Strain effects on silicon CMOS transistors: Threshold voltage, gate tunneling current, and 1/f noise characteristics

The study of strain effects on CMOS (complementary-metal-oxide-semiconductor) transistors has been mainly focused on drive current enhancements. In computer central processing unit (CPU) chips, strained CMOS transistors play an important role for high speed computer operations since the CPU speed is directly related to the current drive capabilities of the transistors controlling the CMOS logic circuitry in the chips. In addition to this strain effect on channel carrier mobilities, strain also affects other important physical properties in MOSFETs. This dissertation investigates such strain effects on the MOSFET operation as threshold voltage, gate tunneling current, and low-frequency 1/f noise characteristics. Strain engineering of the MOSFET channel alters the inversion subband energy levels which, in turn, influences these physical properties as well as channel carrier mobilities. More specifically, shear strain reduces symmetry in silicon and lifts the degeneracy of both conduction and valence bands. As a result, the constant energy surfaces are severely warped for the valence band whereas the shapes of the energy surfaces are unchanged to the first order in stress for the conduction band. The strain effects on silicon MOSFETs are then classified as an effect of band splitting and shifts due to the hydrostatic and shear strain components for both conduction and valence bands, and an additional effect of subband (heavy- and light-hole) effective mass change due to the band warping for the valence band.;Based on these key strain effects on MOSFETs, the calculated values for threshold voltage shifts are quite consistent with the measured data for n-channel MOSFETs under uniaxial tensile stress as well as the published experimental data for biaxially tensile-strained n-channel MOSFETs. Gate tunneling currents are also well predicted by this strain model including band splitting, shifts and warping.
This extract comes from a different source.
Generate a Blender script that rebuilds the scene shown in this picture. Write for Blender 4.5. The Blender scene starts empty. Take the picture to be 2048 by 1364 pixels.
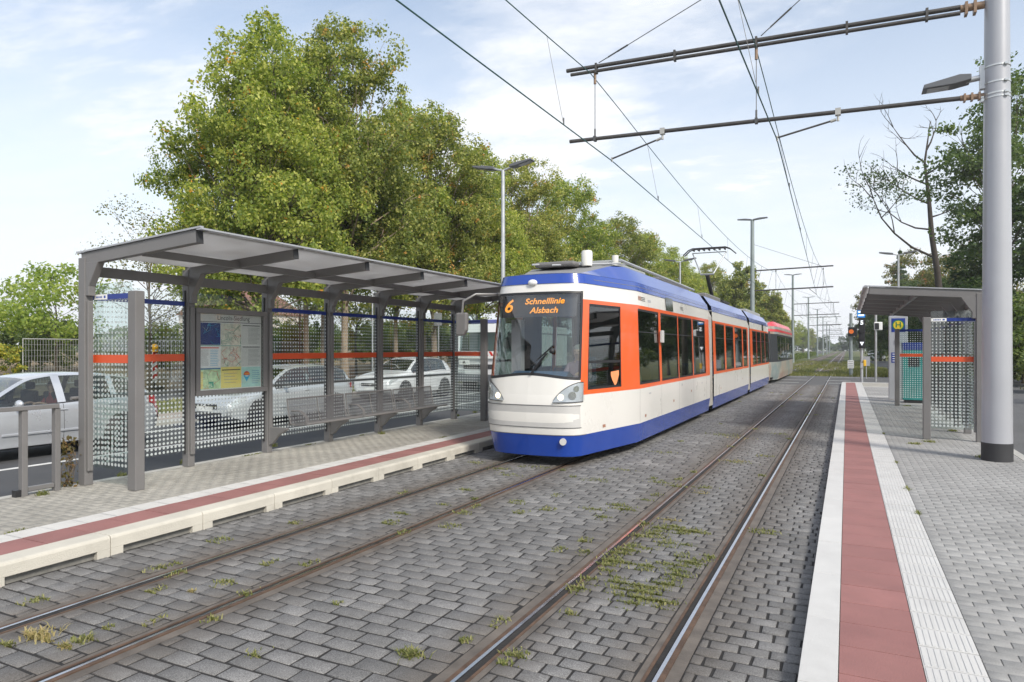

Furthermore, conduction deformation potential constants are determined through this gate tunneling current measurements on n-channel MOSFETs under mechanical stress. Strain effects on 1/f noise are also studied in conjunction with applications of strained devices to high performance RF or high speed CMOS circuits. Detailed physical mechanisms of the strain effects on 1/f noise power spectral density (PSD) are identified and the contribution of each mechanism to the resultant change in 1/f noise PSD is estimated on the basis of the measured data.